D3 + article combo ideas
-
The national budget illustrated with d3. There’s so much quantitative, hierarchical delicious graphable data in the budget, and it’s a document that deserves more attention than it gets. Illustrate it intuitively with d3.js, and you’ve done the world a favor.
-
What’s up with the economy? (in d3) I realised that an increase in automation by introducing computers and robots, shifts money from the hands of a manual labor person to a small list of other businesses and corporations (i.e. power company, metal factory, silicone plant, consultant agency, software company ++). This implies shifting money from workers to [workers + managers + stock owners] and by doing that also increases the distance between social group.

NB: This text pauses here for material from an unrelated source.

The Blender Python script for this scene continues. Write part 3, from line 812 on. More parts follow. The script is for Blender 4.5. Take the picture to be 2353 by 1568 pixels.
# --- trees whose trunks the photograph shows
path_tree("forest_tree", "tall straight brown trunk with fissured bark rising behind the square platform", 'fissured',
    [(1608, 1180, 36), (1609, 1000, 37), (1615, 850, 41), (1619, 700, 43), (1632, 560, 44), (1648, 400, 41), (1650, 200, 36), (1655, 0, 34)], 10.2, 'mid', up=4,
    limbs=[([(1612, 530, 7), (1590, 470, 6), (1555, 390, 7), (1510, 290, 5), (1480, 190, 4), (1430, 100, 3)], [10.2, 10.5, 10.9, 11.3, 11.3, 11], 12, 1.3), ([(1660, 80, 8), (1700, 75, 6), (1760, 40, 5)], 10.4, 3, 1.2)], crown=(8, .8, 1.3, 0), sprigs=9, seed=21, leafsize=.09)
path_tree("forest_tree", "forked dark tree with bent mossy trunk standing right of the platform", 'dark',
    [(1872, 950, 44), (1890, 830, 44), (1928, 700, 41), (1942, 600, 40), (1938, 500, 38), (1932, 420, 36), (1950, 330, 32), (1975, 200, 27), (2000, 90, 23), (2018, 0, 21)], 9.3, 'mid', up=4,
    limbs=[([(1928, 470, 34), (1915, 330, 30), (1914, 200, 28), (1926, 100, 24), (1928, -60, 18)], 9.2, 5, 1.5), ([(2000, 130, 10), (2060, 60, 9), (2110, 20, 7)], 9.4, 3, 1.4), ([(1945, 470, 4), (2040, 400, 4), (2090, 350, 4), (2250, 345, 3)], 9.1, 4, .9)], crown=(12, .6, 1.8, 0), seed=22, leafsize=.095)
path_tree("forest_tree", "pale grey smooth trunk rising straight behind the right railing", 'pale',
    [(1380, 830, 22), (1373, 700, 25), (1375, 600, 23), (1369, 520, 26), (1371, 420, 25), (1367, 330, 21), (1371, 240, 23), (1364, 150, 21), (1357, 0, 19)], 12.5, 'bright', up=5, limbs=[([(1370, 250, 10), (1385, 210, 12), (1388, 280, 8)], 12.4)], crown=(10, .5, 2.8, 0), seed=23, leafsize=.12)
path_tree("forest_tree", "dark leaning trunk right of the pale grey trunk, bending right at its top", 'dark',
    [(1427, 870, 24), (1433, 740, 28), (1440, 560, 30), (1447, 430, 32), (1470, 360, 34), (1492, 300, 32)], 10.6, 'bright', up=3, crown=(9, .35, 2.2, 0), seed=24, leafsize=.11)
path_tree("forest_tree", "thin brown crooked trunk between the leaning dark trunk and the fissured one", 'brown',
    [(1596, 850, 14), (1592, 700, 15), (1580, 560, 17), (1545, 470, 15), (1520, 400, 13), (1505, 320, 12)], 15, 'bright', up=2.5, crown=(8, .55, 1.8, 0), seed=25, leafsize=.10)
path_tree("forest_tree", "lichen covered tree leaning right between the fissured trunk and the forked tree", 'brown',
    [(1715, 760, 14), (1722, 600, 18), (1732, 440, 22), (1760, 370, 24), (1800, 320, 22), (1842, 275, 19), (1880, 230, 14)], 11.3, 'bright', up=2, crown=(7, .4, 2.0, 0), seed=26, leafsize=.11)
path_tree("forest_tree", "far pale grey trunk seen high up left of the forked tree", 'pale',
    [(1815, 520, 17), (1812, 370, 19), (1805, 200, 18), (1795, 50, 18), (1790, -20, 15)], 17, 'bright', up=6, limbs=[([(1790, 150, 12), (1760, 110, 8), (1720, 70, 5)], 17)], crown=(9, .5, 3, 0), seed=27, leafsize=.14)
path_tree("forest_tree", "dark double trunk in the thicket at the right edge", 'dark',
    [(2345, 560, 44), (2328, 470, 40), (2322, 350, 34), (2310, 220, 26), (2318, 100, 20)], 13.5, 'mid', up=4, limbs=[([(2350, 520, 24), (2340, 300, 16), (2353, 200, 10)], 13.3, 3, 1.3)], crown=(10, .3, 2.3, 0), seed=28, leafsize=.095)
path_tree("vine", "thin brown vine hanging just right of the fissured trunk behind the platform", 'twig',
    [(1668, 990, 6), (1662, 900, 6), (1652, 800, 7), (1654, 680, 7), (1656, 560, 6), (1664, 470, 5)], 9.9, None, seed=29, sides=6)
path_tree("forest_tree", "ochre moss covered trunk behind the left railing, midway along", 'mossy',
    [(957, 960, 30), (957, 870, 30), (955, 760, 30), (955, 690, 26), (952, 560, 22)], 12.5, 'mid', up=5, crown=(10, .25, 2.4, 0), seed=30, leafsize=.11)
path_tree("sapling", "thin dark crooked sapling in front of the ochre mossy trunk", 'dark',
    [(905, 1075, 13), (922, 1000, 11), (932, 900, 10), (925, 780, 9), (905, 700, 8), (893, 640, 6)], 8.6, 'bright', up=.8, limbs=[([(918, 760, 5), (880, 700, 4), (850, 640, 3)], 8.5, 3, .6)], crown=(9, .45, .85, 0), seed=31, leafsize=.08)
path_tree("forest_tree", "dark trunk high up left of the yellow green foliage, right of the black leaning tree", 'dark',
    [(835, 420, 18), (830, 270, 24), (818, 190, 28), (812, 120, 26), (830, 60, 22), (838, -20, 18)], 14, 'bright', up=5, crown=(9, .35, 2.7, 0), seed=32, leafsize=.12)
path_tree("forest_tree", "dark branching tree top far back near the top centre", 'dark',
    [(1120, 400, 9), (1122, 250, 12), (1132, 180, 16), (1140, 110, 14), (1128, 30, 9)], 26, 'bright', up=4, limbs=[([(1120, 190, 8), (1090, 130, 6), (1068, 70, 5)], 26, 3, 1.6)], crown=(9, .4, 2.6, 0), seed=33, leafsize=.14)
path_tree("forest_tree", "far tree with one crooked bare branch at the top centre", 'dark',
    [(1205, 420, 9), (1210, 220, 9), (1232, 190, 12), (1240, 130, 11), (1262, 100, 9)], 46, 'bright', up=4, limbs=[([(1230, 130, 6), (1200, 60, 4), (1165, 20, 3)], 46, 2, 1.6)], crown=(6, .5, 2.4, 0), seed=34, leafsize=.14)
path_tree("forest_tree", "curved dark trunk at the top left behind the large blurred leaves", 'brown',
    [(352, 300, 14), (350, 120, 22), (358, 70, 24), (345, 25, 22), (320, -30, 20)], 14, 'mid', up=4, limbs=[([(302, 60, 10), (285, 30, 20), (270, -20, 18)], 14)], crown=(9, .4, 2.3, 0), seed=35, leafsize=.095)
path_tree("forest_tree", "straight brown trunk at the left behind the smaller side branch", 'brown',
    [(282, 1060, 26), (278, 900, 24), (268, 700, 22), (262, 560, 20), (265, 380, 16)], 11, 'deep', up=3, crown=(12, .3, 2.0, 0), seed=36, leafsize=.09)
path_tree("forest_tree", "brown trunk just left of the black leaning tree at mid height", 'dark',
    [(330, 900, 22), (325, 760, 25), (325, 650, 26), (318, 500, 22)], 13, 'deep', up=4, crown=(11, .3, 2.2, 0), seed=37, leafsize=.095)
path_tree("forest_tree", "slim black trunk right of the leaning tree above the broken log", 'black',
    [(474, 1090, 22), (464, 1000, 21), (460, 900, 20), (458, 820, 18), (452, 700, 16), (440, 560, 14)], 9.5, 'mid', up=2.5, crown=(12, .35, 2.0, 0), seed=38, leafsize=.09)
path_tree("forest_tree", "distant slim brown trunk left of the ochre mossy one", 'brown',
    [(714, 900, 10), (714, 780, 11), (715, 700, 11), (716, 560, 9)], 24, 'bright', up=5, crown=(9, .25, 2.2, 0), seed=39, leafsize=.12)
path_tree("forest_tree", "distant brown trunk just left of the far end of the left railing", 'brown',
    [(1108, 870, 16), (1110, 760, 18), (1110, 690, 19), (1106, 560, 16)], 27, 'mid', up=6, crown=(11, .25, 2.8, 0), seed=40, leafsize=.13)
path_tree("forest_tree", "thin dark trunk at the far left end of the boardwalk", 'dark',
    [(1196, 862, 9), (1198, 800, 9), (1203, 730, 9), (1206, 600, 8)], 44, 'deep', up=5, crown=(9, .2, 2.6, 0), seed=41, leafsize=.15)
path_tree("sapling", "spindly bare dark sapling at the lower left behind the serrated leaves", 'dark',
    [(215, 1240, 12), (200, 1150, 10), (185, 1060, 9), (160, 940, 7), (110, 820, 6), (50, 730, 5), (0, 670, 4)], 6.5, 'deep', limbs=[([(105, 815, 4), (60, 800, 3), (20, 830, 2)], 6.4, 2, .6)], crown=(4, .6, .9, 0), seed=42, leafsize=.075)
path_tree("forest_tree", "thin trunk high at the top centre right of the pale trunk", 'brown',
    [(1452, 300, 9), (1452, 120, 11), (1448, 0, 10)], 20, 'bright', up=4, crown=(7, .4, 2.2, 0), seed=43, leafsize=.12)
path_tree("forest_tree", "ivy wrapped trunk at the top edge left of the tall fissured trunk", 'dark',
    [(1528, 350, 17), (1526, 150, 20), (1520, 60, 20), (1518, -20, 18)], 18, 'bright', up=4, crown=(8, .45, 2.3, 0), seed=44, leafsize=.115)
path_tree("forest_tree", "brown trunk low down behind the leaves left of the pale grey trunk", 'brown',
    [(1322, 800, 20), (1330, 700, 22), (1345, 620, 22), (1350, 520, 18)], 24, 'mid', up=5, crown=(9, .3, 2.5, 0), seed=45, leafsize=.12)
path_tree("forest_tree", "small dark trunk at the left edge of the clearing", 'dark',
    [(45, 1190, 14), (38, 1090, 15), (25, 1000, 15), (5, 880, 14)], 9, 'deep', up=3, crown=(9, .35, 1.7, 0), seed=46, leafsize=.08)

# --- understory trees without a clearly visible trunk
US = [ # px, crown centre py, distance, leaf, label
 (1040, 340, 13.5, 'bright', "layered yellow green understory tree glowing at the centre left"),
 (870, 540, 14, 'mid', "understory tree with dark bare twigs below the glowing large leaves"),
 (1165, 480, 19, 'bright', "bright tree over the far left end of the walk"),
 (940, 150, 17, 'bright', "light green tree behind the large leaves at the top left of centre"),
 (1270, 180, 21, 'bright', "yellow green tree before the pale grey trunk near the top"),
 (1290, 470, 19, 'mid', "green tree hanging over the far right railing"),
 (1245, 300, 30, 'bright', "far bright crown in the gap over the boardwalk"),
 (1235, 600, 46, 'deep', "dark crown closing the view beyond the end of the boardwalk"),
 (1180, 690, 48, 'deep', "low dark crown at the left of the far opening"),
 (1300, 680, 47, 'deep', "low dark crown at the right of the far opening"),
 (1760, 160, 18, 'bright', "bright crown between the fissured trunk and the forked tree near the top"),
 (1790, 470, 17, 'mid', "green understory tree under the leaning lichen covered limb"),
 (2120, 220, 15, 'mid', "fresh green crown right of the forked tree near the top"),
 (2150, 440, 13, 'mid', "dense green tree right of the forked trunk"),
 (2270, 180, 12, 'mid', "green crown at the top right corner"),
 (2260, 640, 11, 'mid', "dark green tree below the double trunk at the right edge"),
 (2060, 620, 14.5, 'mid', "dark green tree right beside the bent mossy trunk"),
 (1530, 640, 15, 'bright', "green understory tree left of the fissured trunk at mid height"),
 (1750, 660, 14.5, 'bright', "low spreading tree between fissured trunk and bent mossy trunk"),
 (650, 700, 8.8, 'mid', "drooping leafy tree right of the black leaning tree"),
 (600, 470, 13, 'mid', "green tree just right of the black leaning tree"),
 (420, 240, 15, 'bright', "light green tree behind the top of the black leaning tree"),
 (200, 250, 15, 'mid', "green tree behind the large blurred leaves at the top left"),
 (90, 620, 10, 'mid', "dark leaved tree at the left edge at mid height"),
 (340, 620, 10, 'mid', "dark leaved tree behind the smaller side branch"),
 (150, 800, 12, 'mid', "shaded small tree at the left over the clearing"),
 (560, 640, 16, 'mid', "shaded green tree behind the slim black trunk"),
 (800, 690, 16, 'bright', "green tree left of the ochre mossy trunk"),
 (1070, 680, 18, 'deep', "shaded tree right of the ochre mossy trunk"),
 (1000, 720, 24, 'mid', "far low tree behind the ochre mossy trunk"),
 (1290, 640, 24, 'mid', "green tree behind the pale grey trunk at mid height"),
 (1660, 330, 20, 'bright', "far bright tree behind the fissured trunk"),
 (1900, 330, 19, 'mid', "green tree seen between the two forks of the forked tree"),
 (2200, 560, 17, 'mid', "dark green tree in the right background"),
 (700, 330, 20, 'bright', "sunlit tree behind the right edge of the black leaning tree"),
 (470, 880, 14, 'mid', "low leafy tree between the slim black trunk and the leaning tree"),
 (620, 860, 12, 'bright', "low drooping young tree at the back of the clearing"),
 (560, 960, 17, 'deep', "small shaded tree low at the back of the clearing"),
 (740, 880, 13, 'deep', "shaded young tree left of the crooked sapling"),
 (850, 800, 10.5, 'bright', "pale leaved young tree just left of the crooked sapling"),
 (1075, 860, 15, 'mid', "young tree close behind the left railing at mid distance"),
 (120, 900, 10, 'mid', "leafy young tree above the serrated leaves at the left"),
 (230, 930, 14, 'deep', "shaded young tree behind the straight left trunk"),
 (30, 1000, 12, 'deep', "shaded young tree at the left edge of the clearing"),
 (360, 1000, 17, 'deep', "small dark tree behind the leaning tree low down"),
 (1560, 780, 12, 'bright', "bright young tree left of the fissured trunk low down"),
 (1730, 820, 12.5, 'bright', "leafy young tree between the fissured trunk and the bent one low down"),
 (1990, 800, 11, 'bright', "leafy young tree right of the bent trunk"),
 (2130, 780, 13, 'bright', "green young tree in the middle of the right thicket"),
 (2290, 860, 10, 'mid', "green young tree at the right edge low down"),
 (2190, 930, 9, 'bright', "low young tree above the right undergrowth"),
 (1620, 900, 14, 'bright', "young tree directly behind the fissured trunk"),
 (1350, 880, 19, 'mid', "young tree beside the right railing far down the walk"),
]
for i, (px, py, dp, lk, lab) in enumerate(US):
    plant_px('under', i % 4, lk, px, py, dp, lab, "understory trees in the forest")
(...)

Another factor that does the same is the globalisation of businesses, which makes individual countries compete by lowering company taxes. This again shifts money “upwards” from regular people to business and stock owners. It could be combated by increasing wages, but that’s also hard in a global economy. If minimum wages are increased, a larger portion of the work will ship out. If nothing major happens soon, will we see more people be out of jobs (as a consequence of automation)? A smaller portion of money held by regular people and a larger portion held by companies (increasingly paying for machines rather than labor)? Will the portion of money held by people be divided in two large groups: those with and those without jobs? There is lots of data on income, profits and unemployment, so this could very well be illustrated with charts, as well.
-
Terror illustrated in d3 30000 people die annually in traffic accidents in US while we’re taking about ~150 annually from terrorism (average over the course of the last 20 years). The threat from cars are 200 times greater than terrorism in terms of number of casualties. We sometimes hear about it, but I think we need a chart to illustrate how safe we really are. So, again with d3: - How dangerous is x compared with terrorism? - How much money is spent on x compared with terrorism? The answer is obviously that we spend to much time, money, effort and feelings on responding to a threat that, while evil, is negligible (which I guess is the success criteria of terrorism – i.e. we help terrorist succeed by caring too much). I just want these numbers up in peoples face on a delicious chart, so we can be happier and more relaxed. Yay!